Bhutto returned to Pakistan from exile in October partly at the urging of the Bush administration, which saw a renewed role for her as the best hope for returning the country to democracy and stability.
There were fears for her safety even before she arrived, which were heightened after twin suicide bombings upon her return that narrowly missed her and killed more than 130 others.
In hindsight, ever since 9/11, Pakistan has slid into what has become “Terror Central” (to borrow from a recent CNN report). Clearly for Bhutto to return to Pakistan was a death knell. You almost have to ask: did her friends want her eliminated? Time will tell, as the conspiracy theories are sure to grow over the years.
America has long claimed Pakistan to be a friend, and that might be the case.
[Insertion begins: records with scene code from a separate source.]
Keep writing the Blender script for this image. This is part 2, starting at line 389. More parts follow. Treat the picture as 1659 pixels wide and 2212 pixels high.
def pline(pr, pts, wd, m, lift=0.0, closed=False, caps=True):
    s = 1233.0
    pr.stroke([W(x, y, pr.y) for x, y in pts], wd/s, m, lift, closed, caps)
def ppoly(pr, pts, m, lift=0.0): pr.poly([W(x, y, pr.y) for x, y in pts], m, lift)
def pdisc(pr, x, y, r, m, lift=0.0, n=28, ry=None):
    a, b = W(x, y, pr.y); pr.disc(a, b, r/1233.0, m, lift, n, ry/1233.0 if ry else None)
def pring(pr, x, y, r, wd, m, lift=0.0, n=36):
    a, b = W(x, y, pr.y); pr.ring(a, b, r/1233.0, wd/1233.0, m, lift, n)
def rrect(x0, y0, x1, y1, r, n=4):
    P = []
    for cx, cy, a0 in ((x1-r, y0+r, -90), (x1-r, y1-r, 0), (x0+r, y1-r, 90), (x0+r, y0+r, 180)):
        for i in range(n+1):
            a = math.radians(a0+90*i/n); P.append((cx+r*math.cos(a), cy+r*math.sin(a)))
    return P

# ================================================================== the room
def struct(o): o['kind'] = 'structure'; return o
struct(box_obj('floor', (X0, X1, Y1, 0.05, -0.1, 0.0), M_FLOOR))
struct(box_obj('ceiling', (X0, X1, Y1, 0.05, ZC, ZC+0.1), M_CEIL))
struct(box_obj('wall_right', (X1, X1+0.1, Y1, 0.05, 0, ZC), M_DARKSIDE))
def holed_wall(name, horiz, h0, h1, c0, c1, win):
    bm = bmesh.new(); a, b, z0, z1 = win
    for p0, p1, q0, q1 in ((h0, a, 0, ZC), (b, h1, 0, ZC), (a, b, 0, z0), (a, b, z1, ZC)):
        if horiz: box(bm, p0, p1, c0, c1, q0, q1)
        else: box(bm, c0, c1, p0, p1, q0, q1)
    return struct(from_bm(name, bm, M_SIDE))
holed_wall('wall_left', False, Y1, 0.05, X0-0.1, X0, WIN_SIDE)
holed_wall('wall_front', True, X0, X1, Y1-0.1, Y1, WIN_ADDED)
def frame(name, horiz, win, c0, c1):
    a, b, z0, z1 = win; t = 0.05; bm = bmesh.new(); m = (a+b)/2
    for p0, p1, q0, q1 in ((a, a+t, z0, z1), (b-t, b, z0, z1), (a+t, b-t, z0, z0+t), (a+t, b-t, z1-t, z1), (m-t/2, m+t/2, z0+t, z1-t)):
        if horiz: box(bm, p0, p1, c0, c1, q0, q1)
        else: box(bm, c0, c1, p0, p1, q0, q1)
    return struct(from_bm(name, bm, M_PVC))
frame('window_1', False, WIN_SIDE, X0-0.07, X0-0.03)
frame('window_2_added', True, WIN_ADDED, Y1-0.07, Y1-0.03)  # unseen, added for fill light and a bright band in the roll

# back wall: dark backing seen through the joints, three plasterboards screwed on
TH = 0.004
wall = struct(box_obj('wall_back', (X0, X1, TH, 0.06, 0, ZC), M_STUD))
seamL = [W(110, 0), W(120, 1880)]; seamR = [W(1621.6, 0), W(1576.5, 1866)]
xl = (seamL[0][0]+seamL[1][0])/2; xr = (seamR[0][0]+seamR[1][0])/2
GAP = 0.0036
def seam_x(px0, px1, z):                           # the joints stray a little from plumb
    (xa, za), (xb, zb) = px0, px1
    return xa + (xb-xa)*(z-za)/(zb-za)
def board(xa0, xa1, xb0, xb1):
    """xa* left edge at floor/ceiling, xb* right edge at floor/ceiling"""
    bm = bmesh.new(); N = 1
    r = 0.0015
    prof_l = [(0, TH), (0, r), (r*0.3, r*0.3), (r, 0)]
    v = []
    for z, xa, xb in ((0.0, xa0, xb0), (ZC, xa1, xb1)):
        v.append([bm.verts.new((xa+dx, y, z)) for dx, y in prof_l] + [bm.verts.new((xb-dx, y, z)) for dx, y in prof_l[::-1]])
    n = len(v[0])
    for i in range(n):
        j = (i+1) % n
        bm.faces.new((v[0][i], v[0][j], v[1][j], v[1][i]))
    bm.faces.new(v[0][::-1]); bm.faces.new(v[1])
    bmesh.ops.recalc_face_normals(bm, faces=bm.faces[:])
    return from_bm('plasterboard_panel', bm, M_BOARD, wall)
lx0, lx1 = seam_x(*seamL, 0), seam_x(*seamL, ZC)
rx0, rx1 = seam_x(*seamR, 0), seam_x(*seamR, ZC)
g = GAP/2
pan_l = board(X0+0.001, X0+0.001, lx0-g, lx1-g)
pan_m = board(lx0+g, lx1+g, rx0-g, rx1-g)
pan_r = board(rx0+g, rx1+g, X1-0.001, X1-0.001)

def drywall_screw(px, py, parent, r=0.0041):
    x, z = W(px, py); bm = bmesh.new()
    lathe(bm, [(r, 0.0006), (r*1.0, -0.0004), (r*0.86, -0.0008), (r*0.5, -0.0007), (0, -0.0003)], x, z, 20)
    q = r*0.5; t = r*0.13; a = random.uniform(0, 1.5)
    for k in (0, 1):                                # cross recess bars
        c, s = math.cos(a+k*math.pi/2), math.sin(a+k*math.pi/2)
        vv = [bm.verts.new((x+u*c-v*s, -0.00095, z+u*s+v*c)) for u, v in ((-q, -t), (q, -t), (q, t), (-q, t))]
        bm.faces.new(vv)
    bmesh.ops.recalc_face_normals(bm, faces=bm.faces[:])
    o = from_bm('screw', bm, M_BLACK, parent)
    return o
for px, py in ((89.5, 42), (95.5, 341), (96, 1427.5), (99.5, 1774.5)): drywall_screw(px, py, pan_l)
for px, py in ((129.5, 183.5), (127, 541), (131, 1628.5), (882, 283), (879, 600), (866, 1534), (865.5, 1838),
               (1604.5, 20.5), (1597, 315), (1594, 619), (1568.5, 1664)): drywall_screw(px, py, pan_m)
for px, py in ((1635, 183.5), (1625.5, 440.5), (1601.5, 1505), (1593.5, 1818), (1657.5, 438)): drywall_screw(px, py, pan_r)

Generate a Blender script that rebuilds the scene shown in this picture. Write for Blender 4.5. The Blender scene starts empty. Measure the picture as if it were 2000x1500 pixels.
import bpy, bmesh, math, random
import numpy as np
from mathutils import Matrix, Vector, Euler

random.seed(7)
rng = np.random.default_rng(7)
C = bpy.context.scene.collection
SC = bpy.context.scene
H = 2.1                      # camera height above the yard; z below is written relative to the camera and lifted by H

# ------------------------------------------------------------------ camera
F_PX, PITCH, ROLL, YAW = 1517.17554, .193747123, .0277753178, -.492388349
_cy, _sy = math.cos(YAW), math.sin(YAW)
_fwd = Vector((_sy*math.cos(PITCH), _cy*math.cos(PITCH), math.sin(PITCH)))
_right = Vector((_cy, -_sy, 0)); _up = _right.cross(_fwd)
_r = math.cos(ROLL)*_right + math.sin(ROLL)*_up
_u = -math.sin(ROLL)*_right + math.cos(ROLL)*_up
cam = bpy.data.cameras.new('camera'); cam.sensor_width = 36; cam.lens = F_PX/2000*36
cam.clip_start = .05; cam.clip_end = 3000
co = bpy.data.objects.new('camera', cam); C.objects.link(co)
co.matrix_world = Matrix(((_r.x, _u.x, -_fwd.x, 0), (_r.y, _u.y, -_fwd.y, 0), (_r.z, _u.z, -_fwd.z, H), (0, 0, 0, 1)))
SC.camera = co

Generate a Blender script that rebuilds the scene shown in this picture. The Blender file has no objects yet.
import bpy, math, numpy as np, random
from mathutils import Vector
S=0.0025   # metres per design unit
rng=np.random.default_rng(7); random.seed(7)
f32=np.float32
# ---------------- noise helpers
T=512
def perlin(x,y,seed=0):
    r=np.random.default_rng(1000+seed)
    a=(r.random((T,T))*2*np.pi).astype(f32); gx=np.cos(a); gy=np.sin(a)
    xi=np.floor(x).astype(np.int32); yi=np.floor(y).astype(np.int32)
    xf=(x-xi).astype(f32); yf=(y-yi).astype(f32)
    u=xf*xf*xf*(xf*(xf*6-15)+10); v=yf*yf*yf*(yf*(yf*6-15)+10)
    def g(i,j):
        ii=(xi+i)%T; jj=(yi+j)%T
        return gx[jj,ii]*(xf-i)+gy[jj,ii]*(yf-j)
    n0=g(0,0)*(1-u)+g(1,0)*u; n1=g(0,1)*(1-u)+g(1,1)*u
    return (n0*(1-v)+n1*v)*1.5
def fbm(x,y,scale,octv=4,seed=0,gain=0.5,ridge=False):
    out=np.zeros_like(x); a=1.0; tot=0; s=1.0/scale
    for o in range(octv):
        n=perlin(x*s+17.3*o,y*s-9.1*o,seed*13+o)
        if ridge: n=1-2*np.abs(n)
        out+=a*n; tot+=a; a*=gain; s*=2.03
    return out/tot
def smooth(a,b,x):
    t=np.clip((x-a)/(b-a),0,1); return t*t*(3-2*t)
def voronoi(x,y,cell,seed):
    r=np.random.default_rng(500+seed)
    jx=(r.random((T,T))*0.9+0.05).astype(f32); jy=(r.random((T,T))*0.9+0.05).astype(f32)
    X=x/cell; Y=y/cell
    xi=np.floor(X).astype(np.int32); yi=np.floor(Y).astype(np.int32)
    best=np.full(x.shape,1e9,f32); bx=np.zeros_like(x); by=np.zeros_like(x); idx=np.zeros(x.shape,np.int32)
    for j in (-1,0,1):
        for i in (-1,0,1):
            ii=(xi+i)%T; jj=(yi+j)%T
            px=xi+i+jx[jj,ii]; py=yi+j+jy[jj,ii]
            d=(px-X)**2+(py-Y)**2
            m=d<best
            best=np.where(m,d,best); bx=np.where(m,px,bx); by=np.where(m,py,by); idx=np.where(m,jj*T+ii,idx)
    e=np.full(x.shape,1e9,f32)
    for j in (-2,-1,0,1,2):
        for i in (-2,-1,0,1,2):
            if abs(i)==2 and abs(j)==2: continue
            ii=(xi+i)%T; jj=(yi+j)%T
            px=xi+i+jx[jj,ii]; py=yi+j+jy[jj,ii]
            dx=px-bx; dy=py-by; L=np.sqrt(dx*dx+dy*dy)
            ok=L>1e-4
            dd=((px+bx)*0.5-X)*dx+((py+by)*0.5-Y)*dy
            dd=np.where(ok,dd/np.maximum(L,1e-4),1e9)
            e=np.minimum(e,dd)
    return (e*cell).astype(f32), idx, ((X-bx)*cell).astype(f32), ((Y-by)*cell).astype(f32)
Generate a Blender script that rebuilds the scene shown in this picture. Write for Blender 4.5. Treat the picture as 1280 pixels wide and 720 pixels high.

But if one is judged based on the friends they have, America should not be very proud today. Benazir Bhutto’s assassination was a matter of when, not if, and America served as an accomplice to the crime.
Adding insult to injury, American politicians on both sides of the fence were to quick to use the tragic event to jockey for position: one after another, the candidates were despicable. Hillary Clinton whored it up, while Rudy Giuliani once again used the names of the victims of 9/11 for his own gain.
The only one that showed any sense of honor, integrity was, surprise surprise, Ron Paul, who called it like it is.
Regardless, worth noting that the current American administration is fine and dandy with Pakistan being a “nukelar” power.